More workers use the beach as their office
This is a great trend. With easy high-speed Internet access and improved technology, more people can work anywhere they like, and many of them are choosing to work at the beach.
While you’re Dilberting away in your cubicle, there are people taking conference calls in board shorts and flip-flops. While you’re saving your two weeks of vacation to hit the sand, they’re getting paid to be there. There are people—even respectable people—who have somehow turned a folding chair into a place of work.
Aided by technology, pioneers are now converting the beach into a fully functional office. People who work from the beach in non-hotel, non-burger-stand, non-pot-dealer capacities are still rare enough that no agency tracks the phenomenon. Brooks Brothers does not yet make a three-piece bathing suit; Herman Miller doesn’t sell an Aeron chaise.

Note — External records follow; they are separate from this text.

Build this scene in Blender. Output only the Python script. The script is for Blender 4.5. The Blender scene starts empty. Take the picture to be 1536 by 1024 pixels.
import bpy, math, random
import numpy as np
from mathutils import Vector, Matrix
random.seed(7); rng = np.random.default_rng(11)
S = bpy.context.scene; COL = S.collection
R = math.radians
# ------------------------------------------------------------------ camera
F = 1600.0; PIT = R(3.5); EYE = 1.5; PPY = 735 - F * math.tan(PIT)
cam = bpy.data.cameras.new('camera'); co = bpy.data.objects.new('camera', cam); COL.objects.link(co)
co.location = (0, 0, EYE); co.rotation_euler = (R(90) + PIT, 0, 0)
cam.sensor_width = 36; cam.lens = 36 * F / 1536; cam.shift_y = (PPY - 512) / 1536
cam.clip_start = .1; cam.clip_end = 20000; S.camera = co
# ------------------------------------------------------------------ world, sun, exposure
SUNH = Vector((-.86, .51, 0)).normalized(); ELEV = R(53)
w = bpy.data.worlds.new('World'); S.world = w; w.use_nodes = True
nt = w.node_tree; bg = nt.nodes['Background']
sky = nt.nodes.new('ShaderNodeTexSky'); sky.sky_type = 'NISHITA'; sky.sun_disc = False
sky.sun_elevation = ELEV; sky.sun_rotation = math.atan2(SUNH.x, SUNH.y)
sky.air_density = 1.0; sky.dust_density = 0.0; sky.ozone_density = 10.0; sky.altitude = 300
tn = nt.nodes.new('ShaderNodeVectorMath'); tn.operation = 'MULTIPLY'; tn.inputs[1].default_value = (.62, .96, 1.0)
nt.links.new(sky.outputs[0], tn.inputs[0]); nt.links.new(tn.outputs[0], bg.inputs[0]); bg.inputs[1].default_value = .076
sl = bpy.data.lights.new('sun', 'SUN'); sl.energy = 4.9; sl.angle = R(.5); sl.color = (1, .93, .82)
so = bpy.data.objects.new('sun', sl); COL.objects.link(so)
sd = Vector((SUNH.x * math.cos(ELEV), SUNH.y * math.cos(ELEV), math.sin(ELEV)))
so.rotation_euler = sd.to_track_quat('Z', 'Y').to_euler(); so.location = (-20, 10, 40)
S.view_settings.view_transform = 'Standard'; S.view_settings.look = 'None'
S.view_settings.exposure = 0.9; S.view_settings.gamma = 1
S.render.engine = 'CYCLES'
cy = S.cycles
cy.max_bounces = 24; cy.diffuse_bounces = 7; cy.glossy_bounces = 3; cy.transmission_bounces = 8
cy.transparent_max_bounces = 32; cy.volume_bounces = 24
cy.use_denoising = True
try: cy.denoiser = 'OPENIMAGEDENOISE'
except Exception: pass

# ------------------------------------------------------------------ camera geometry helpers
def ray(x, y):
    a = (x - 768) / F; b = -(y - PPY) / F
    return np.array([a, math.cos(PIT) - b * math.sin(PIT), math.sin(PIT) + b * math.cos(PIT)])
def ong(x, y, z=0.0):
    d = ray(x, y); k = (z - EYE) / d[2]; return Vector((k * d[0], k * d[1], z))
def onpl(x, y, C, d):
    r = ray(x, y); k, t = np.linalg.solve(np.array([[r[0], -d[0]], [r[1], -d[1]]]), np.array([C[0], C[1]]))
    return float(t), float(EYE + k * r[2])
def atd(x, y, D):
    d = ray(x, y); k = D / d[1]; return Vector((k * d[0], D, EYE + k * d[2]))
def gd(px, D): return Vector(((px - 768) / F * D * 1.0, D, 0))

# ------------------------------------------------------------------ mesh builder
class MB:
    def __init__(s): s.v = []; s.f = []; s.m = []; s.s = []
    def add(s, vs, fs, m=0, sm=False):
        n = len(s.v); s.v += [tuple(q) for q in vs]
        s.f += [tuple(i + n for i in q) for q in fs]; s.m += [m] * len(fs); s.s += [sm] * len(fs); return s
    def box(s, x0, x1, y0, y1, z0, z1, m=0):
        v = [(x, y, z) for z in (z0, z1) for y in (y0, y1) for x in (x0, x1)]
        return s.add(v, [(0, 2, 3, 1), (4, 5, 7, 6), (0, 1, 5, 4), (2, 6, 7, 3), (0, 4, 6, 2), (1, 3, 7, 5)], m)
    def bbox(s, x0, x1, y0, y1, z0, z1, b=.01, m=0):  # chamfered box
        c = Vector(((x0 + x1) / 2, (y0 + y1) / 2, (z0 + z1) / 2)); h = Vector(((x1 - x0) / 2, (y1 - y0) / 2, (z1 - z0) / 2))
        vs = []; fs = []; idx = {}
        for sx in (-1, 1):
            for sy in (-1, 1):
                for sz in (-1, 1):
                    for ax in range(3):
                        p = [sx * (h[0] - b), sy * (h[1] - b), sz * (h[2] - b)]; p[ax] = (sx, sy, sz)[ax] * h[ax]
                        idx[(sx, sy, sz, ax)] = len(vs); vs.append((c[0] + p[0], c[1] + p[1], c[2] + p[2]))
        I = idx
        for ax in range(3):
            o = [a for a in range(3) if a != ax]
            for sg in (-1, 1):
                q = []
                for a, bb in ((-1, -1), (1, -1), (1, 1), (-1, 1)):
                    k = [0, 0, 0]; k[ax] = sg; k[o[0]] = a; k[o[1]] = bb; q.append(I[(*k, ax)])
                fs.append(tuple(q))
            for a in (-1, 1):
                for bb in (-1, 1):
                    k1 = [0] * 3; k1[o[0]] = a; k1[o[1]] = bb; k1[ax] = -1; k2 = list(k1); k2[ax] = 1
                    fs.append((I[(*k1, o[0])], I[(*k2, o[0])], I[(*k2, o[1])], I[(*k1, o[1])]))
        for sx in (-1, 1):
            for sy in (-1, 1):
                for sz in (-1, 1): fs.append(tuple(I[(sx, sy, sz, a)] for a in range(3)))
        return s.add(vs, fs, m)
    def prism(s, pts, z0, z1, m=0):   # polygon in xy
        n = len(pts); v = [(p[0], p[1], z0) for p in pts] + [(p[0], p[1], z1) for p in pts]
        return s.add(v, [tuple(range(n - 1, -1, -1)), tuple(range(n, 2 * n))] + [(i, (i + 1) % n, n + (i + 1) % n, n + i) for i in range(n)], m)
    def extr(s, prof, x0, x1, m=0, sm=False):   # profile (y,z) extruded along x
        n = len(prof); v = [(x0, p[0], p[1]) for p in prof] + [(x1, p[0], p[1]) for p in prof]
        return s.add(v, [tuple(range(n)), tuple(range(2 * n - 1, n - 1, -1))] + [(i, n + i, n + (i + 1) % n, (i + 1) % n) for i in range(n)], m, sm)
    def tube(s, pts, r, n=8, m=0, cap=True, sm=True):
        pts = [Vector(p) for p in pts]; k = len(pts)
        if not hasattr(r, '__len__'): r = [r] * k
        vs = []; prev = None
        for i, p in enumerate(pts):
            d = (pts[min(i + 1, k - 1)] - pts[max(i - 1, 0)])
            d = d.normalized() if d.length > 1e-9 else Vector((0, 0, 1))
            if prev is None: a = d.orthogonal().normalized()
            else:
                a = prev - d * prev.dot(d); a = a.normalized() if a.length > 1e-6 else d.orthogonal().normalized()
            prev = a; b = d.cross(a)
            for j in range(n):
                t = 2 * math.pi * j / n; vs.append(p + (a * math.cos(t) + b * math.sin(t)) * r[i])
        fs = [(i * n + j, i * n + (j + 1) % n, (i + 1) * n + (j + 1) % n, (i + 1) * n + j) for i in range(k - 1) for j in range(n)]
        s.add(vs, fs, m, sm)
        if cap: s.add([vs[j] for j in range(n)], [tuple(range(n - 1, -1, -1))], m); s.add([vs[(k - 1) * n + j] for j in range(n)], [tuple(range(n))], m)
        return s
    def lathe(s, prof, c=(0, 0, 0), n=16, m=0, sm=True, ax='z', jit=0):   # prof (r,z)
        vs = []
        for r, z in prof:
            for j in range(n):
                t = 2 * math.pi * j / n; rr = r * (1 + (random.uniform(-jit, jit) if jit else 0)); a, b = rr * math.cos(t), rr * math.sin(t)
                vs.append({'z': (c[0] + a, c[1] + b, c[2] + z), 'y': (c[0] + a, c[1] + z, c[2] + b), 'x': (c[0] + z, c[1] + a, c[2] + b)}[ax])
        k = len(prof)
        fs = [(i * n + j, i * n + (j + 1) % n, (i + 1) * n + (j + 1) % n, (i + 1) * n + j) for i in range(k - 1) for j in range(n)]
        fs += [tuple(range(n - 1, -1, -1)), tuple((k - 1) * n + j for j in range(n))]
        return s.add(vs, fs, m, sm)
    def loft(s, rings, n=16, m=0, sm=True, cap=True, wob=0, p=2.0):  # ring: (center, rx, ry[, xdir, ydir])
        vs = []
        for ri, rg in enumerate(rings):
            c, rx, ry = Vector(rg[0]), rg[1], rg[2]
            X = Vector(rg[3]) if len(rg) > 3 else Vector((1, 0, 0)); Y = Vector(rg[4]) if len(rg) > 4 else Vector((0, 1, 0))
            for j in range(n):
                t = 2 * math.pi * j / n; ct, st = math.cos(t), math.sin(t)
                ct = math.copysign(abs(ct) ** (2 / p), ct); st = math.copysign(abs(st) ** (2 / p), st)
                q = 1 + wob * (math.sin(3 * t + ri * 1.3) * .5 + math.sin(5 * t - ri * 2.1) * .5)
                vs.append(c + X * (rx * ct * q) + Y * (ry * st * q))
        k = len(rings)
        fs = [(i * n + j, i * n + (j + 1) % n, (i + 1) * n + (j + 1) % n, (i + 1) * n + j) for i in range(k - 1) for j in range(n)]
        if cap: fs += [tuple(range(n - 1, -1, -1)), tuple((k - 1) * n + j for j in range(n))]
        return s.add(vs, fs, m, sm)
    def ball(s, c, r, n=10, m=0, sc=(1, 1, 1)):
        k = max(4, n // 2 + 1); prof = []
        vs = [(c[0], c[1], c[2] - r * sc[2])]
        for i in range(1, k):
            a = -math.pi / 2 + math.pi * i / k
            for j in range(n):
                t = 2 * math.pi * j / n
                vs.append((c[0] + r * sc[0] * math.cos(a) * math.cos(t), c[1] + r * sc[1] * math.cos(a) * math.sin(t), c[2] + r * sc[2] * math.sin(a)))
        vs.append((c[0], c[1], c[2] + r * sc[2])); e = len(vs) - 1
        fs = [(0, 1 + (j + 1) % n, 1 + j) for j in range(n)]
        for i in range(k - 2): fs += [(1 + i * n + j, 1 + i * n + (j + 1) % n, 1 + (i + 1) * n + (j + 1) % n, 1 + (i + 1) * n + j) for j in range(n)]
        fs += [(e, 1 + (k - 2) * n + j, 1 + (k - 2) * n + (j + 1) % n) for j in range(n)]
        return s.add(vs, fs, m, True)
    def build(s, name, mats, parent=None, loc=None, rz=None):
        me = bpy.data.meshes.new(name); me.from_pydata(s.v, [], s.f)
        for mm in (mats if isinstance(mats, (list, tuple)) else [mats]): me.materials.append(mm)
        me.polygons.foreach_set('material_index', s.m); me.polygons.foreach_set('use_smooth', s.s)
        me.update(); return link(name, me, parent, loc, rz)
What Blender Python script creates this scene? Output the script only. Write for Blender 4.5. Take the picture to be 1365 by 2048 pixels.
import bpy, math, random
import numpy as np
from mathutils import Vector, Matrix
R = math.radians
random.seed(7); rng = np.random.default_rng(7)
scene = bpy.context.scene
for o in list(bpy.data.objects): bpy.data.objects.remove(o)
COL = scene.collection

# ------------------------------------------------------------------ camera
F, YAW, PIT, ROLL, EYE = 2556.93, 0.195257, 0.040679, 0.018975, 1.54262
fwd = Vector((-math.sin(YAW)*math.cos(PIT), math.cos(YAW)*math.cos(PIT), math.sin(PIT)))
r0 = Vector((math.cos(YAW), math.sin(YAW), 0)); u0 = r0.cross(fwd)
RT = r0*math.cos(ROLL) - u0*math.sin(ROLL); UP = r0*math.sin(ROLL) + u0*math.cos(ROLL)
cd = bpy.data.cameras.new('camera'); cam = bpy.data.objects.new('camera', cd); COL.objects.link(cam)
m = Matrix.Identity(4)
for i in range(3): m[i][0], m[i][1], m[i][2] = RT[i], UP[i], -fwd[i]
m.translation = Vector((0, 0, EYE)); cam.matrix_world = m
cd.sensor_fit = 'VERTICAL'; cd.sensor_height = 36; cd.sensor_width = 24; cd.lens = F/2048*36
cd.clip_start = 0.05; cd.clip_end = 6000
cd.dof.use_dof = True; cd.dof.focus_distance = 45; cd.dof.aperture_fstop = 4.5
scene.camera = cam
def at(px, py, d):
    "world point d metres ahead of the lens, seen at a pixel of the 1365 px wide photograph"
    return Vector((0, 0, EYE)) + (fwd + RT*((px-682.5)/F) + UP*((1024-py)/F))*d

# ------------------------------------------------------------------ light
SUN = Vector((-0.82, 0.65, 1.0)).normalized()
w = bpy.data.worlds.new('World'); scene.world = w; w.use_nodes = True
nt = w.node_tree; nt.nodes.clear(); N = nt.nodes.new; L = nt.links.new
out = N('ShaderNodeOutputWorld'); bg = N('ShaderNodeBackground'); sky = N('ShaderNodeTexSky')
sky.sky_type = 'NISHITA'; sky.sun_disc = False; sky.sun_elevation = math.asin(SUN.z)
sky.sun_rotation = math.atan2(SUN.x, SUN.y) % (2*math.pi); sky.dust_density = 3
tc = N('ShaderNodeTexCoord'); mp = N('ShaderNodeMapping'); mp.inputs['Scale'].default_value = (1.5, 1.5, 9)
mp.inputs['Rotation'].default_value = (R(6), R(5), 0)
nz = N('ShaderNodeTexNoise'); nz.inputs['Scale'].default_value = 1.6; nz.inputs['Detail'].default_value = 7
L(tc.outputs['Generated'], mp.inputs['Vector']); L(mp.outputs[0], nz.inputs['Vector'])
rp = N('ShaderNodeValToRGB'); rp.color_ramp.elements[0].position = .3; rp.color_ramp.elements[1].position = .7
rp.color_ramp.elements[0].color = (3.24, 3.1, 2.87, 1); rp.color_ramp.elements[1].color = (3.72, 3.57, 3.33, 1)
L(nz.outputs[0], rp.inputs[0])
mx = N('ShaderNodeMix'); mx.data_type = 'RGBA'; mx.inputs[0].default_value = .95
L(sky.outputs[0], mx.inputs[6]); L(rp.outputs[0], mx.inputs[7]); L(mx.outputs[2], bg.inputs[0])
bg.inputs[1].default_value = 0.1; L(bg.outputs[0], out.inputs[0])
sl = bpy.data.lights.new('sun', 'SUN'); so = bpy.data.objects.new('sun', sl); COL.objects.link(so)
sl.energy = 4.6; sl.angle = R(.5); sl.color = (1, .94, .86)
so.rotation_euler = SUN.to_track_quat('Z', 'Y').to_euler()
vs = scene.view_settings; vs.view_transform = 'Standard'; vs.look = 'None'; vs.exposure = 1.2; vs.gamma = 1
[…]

It’s not like these beach workers are slackers; they just don’t like being controlled. It’s the same reason why we TiVo shows or e-mail and text more than call. When you can work from wherever you want to be—especially if it’s the place where everyone wants to be—work isn’t so bad.
It helps to be self-employed.
Yes, it definitely helps to be self-employed. It’s frankly one of the best reasons to take control of your career and start your own business from home . . . or the beach.
That said, this option is open to everyone who is willing to take more control of their career. Sure, you may not be able to do it all the time, but you’d be surprised how often you can escape the office if you begin to train your boss.
This is one of the arguments popularized by Tim Ferris. Check out his site at 4-Hour Workweek for ways to do this. In a nutshell, they key is showing your boss over time that you can spend days away from the office and still be just as productive. Once you establish this, it won’t matter whether you do this from your home or from an exotic beach. He doesn’t have to know and he shouldn’t care if he does.